A loud crack emanates from the scrum and play stops.
The players peels off each other and step back, looking for the injured party. A solitary athlete reveals the carnage to a silent crowd; a broomstick fractured, shards of wood splintering from its gruesome handle.
The play remains dead until the player could replace his broomstick with another from the sidelines.
Spectators lining the Sunken Garden greet his return to the pitch with applause.
Welcome to the world of quidditch.
“You guys might want to back up,” Tribe quidditch captain Drew Follett ’13, said. “[The brick walkway] is the sideline but the balls will still come out here. Don’t touch the balls.”
The fans, packed two rows deep along the Sunken Garden, snickered. They had shown up for the first officially sanctioned quidditch game in College of William and Mary history versus Christopher Newport University to watch a made up sport from the Harry Potter series. Of course they laughed.
But they also backed up.
Play began with the releasing of the quaffle at 1:21 p.m. Sunday in the Sunken Garden. The College scored the first points by throwing the quaffle — a rubber dodgeball — through the CNU Captains’ middle hoop.
Before scoring, intense play around the Tribe’s hoops knocked some rings, and some players, to the ground.
“I was really shocked how physical it was,” spectator Aron Baum ’11 said. “They are like tackling. I thought it would be like tag.”
The first match ended with the Tribe capturing the snitch worth 150 points — a freshman in a yellow shirt — to give the Tribe a 1-0 series lead over the Captains. But the game was disputed by Christopher Newport on the grounds that the Tribe failed to follow some of the basic rules of the International Quidditch Association handbook.

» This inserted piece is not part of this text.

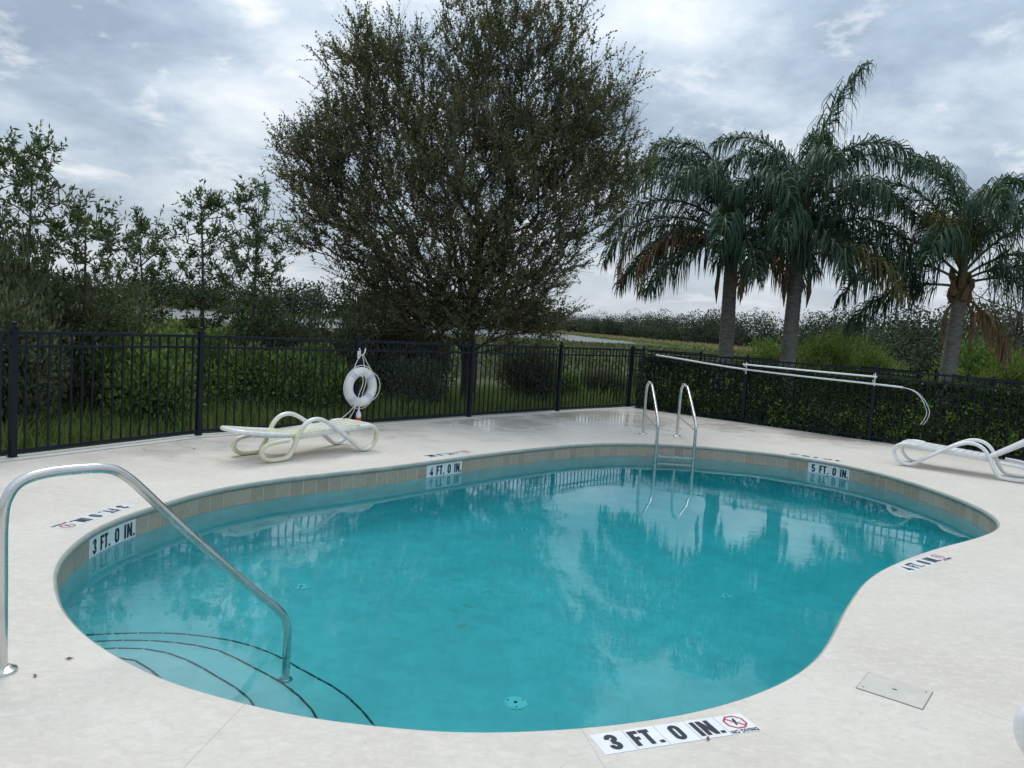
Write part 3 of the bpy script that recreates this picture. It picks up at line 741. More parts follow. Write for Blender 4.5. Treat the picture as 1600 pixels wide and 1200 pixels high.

In the Harry Potter novels, the official rules of quidditch are enforced by referees flying in the air on magical broomsticks. In Williamsburg, where people can’t actually fly and gold golf balls don’t flit through the air like sparrows, the match was governed by the IQA handbook, a 23-page rulebook governing what’s allowed in the grounded sport.
A couple of Tribe players, for example, violated the rule on returning to the sideline after being hit by a bludger thrown by a CNU beater.
“There were so many violations of the IQA rulebook,” team president Irene Morrison-Moncure ’11 said. “Of course this is the first time we have been playing, so the learning curve is huge. But we are learning.”
Christopher Newport took the second match 170-0, as the Captains twice scored with the quaffle before capturing the snitch on the right side of the pitch.
Follett left the pitch with a head injury after colliding with an opponent near the hoops, as the contest became increasingly contentious and physical.
“It was a good win,” Tribe assistant captain Matt Skeete ’14 said. “CNU played really dirty though. They were not playing by international quidditch rules.”
As Skeete and the Tribe took the pitch for the third match, the crowd started chant of “Tribe, Tribe, Tribe.” Christopher Newport took the early 10-0 lead after scoring with the quaffle, but the College quickly found the snitch to take a 2-1 lead in the series.
With Follett on the bench icing an injury, the Tribe fell behind 30-0 in the fourth and final game of the day. But once again the College managed to capture the snitch, allowing the College to win both the match and the tournament.
For Christopher Newport, it was an afternoon of frustrating quidditch against a group of amateur competitors. For the Tribe, it was a good first start for a young and inexperienced squad.
“I was extremely proud of them all,” said Morrison-Moncure. “We even had people volunteer to do stuff they were not used to. We had two snitches going back and forth. I think we have a very nice team this year.”
But what about the fans, many of whom sought out Morrison-Moncure to ask whether they could try out for the squad? Was the idea of quidditch for muggles still a joke? Did it matter that they, along with some of the Tribe players, didn’t quite understand the rules?
“We are not here to be like ‘Hey, these are the rules,’” Christopher Newport’s Chris Reilly ’13 said. “We are here to play quidditch. It’s not about being really strict. It’s about having fun.”